As you can imagine, when the nice “church people” at St. Gregory’s heard what she wanted to do, they were less than thrilled. The devil was in the details and people were worried about all kinds of things. What about when people came outside of the regular hours? Would these poor people be hanging around the church day and night? And how would they manage to keep the kitchen clean when they couldn’t even keep it clean without poor people mucking it up? And, perhaps most importantly, how on earth could she be thinking about serving poor people from their new altar – hand-built, polished hardwood in the style of an early Palestinian altar that cost $6,000?!?
To their credit, the people of St. Gregory’s eventually got over their fear of outsiders and learned to truly practice what they preached every Sunday during communion – an open table, meant to feed and nourish all who came seeking sustenance.
Miles opened her food pantry and served people groceries right out of the sanctuary and right off of that $6,000 altar table.
The food pantry is still going strong today and if you go to St. Gregory’s website, you can see a video of how they serve people each week.

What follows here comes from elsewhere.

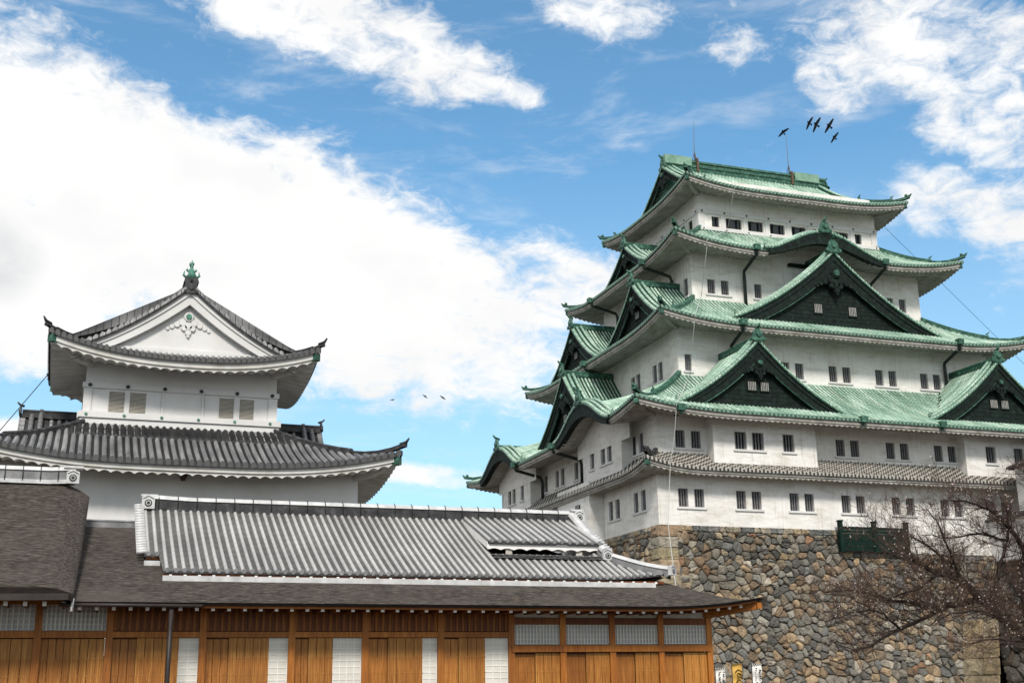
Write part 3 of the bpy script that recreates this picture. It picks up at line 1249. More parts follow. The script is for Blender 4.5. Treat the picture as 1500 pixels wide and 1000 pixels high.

It’s a jubilant atmosphere that looks a lot like a farmer’s market, not a food pantry.
Was Sara Miles able to be good without God? You bet. But, in the end, her conversion to Christianity wasn’t about a desire to be good. It was about a hunger so deep and so real that she didn’t even know it existed until she walked into a church and was fed the body and blood of Christ.
In that moment – in that simple act of being nourished – her life was radically transformed.
Sure, she could have continued right on – being good without God.
But why on earth would she have wanted to?